Minimizing Energy Demand in the Conversion of Levulinic Acid to γ‑Valerolactone via Photothermal Catalysis Using Raney Ni

Abstract The valorization of lignocellulosic wastes emerges as a prime strategy to mitigate the global carbon footprint. Among the multiple biomass derivatives, γ‐valerolactone is particularly attractive as precursor of high‐value chemicals, biofuel, green solvent or perfumery. γ‐Valerolactone can be synthesized through a hydrogenation reaction from levulinic acid, obtained from cellulose. However, the high energy requirements of this synthetic pathway have hindered its industrial viability. To drastically reduce the reaction energy requirements, here a novel synthetic strategy, based on solvothermal‐photothermal processes using cost‐effective Raney‐Ni as photothermal catalyst, is proposed.

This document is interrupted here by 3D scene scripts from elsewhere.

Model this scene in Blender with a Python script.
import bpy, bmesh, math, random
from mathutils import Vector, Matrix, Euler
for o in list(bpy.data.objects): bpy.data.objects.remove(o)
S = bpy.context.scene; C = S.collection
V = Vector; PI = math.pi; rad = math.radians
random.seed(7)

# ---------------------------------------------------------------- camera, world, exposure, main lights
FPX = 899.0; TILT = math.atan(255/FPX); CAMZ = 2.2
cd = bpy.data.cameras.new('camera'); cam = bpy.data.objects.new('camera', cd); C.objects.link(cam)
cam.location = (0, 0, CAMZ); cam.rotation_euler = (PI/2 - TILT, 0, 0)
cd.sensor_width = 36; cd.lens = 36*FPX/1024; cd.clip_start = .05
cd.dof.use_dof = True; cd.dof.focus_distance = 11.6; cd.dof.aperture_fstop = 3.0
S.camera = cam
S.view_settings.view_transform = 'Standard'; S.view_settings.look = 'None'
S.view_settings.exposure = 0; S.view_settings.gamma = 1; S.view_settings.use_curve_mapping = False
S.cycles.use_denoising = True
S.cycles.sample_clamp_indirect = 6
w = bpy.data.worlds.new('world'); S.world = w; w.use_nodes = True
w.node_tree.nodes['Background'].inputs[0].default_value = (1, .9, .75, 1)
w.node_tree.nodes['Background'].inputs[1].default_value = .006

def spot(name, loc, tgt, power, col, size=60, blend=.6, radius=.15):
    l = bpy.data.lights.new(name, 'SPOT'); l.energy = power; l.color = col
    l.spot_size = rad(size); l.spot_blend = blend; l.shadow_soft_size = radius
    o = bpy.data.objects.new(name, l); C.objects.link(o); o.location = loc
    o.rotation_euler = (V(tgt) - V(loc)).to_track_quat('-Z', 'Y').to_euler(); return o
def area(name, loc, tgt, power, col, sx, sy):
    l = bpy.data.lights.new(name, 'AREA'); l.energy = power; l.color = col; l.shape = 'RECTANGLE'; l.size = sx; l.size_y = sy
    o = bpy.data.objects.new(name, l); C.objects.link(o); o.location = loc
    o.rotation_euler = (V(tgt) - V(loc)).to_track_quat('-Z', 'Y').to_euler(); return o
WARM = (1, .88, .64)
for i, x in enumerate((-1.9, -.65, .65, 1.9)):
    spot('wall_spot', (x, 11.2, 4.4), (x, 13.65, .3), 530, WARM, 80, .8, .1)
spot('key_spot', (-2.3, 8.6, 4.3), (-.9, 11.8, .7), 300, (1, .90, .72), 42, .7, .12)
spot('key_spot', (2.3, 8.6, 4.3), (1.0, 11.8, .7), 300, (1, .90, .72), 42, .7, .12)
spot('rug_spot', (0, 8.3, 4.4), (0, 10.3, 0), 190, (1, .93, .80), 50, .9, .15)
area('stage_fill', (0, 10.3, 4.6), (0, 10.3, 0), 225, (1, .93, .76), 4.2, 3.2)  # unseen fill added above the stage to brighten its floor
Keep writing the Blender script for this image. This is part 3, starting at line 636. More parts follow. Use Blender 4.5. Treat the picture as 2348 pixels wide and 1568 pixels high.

First, the use of hydrogen gas is avoided by selecting isopropanol as a safer and greener H‐source. Second, a photothermocatalytic process is used to minimize the reaction temperature and time with respect to conventional reactions. This approach exploits the broadband optical absorption of the Raney®‐Ni, due to its highly damped plasmonic behavior, to achieve fast and efficient catalyst heating inside the reactor. The photothermal reaction required less than 2 h and just 132 °C to reach over 95% conversion, thereby drastically reducing the reaction time and energy consumption compared to conventional reactions. Importantly, these conditions granted high catalyst reusability. This solvothermal‐photothermal approach could offer a sustainable alternative for the industrial production of γ‐valerolactone.